Re: Morimarusa

From: dgkilday57
Message: 65622
Date: 2010-01-12

--- In cybalist@yahoogroups.com, "dgkilday57" <dgkilday57@...> wrote:
> --- In cybalist@yahoogroups.com, "Torsten" <tgpedersen@> wrote:
> > --- In cybalist@yahoogroups.com, "dgkilday57" <dgkilday57@> wrote:
> > >
> > > [...]
> > >
> > > First, regarding (unshifted) Proto-Germanic long tenues, I believe
> > > they pass through Grimm-Verner-Kluge unscathed to remain Common
> > > Germanic long tenues. I have only two examples.

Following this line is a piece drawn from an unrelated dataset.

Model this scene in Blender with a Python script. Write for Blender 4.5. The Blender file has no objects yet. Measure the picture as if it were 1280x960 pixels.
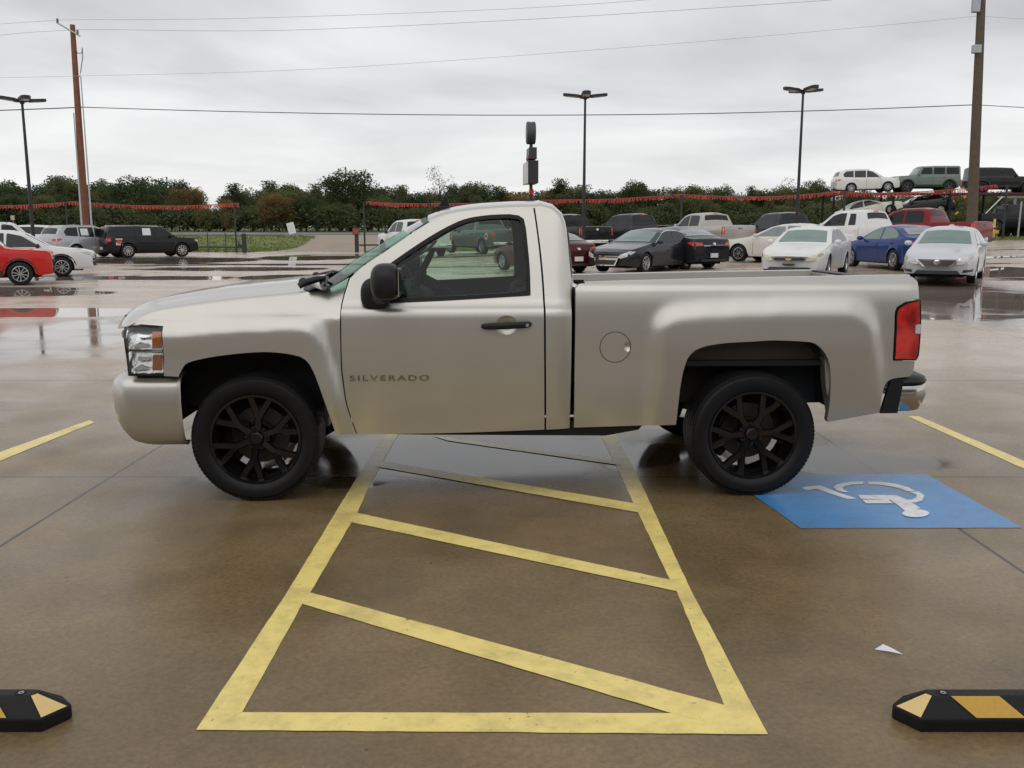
import bpy, bmesh, math, random
from mathutils import Vector, Matrix, noise
R = math.radians
rnd = random.Random(11)
C = bpy.context.scene.collection
scene = bpy.context.scene

# ------------------------------------------------------------------ camera, sky, sun, exposure
FPX, CAMH, HY = 1170.0, 1.633, 283.0
PITCH = math.atan((480-HY)/FPX)
cam = bpy.data.cameras.new('camera'); camo = bpy.data.objects.new('camera', cam); C.objects.link(camo)
cam.sensor_width = 36; cam.lens = FPX/1280*36; cam.clip_start = .05; cam.clip_end = 6000
camo.location = (0, 0, CAMH); camo.rotation_euler = (R(90)-PITCH, 0, 0)
scene.camera = camo
scene.view_settings.view_transform = 'Standard'; scene.view_settings.look = 'None'
scene.view_settings.gamma = 1; scene.view_settings.use_curve_mapping = False
scene.view_settings.exposure = 0.18
scene.cycles.max_bounces = 8; scene.cycles.transparent_max_bounces = 12
SUN_EL, SUN_AZ = 48, 205
world = bpy.data.worlds.new("World"); scene.world = world; world.use_nodes = True
def build_world():
    nt = world.node_tree; nt.nodes.clear(); N = nt.nodes.new; L = nt.links.new
    out = N('ShaderNodeOutputWorld'); bg = N('ShaderNodeBackground'); bg.inputs[1].default_value = .1
    sky = N('ShaderNodeTexSky'); sky.sky_type = 'NISHITA'; sky.sun_disc = False
    sky.sun_elevation = R(SUN_EL); sky.sun_rotation = R(SUN_AZ)
    tc = N('ShaderNodeTexCoord'); sep = N('ShaderNodeSeparateXYZ'); L(tc.outputs['Generated'], sep.inputs[0])
    add = N('ShaderNodeMath'); add.operation = 'MAXIMUM'; add.inputs[1].default_value = 0; L(sep.outputs[2], add.inputs[0])
    add2 = N('ShaderNodeMath'); add2.inputs[1].default_value = .12; L(add.outputs[0], add2.inputs[0])
    dx = N('ShaderNodeMath'); dx.operation = 'DIVIDE'; L(sep.outputs[0], dx.inputs[0]); L(add2.outputs[0], dx.inputs[1])
    dy = N('ShaderNodeMath'); dy.operation = 'DIVIDE'; L(sep.outputs[1], dy.inputs[0]); L(add2.outputs[0], dy.inputs[1])
    com = N('ShaderNodeCombineXYZ'); L(dx.outputs[0], com.inputs[0]); L(dy.outputs[0], com.inputs[1])
    n1 = N('ShaderNodeTexNoise'); n1.inputs['Scale'].default_value = .6; n1.inputs['Detail'].default_value = 5
    n1.inputs['Roughness'].default_value = .5; n1.inputs['Distortion'].default_value = .35
    L(com.outputs[0], n1.inputs[0])
    rp = N('ShaderNodeValToRGB'); rp.color_ramp.elements[0].position = .33; rp.color_ramp.elements[1].position = .66
    rp.color_ramp.elements[0].color = (.51, .515, .53, 1); rp.color_ramp.elements[1].color = (.86, .86, .86, 1)
    L(n1.outputs[0], rp.inputs[0])
    # brighter towards the horizon, as thin low cloud is
    hz = N('ShaderNodeMapRange'); hz.inputs[1].default_value = 0; hz.inputs[2].default_value = .32
    hz.inputs[3].default_value = 1.03; hz.inputs[4].default_value = .93; L(add.outputs[0], hz.inputs[0])
    hz2 = N('ShaderNodeMapRange'); hz2.inputs[1].default_value = 0; hz2.inputs[2].default_value = .16
    hz2.inputs[3].default_value = .55; hz2.inputs[4].default_value = 0; L(add.outputs[0], hz2.inputs[0])
    mxh = N('ShaderNodeMix'); mxh.data_type = 'RGBA'; mxh.inputs[7].default_value = (.84, .84, .83, 1)
    L(hz2.outputs[0], mxh.inputs[0]); L(rp.outputs[0], mxh.inputs[6])
    sc = N('ShaderNodeVectorMath'); sc.operation = 'SCALE'; L(mxh.outputs[2], sc.inputs[0])
    m10 = N('ShaderNodeMath'); m10.operation = 'MULTIPLY'; m10.inputs[1].default_value = 10; L(hz.outputs[0], m10.inputs[0])
    L(m10.outputs[0], sc.inputs['Scale'])
    mx = N('ShaderNodeMix'); mx.data_type = 'RGBA'; mx.inputs[0].default_value = .94
    L(sky.outputs[0], mx.inputs[6]); L(sc.outputs[0], mx.inputs[7])
    L(mx.outputs[2], bg.inputs[0]); L(bg.outputs[0], out.inputs[0])
build_world()
sl = bpy.data.lights.new('sun', 'SUN'); sl.energy = .5; sl.angle = R(80); sl.color = (1, .97, .92)
so = bpy.data.objects.new('sun', sl); C.objects.link(so)
so.rotation_euler = (R(90-SUN_EL), 0, R(180-SUN_AZ)); so.location = (0, -20, 40)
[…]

The first, Gothic
> > > <atte:kan> 'to touch' (commonly cited in the simplex, which is not
> > > attested)
> >
> > I didn't know that. Do you think the Romance *attak- etc root is related?
>
> No. That one appears to come from Gmc. *stakkan- 'pole, stake, stick' by three or more routes. Gothic *stakka is behind Spanish <estaca>, Frankish *stakka is behind Old French <estache>, and Langobardic *tacca (in my opinion) is behind Old Italian <attaccare>. I do not see the /s/ falling out in Old It. or in Gmc., but in Lgb. The sense development is parallel first to English "stick together", second to "join battle".

On second thought, it is not necessary to assume that Langobardic lost the /s/. Instead *-taccare could have been extracted (in the Vulgar Latin dialect of Lombardy ca. 500) from *distaccare or *ex(s)taccare 'to stake out' vel sim. by false division. There are other Romance examples of losing /s/ by this mechanism. And the VL sense of *attaccare could have been 'to impale, drive a stake into, execute (a vampire?) by staking' etc. from which the Old Italian sense would follow by semantic devaluation. No double sense development such as I proposed above would then be necessary.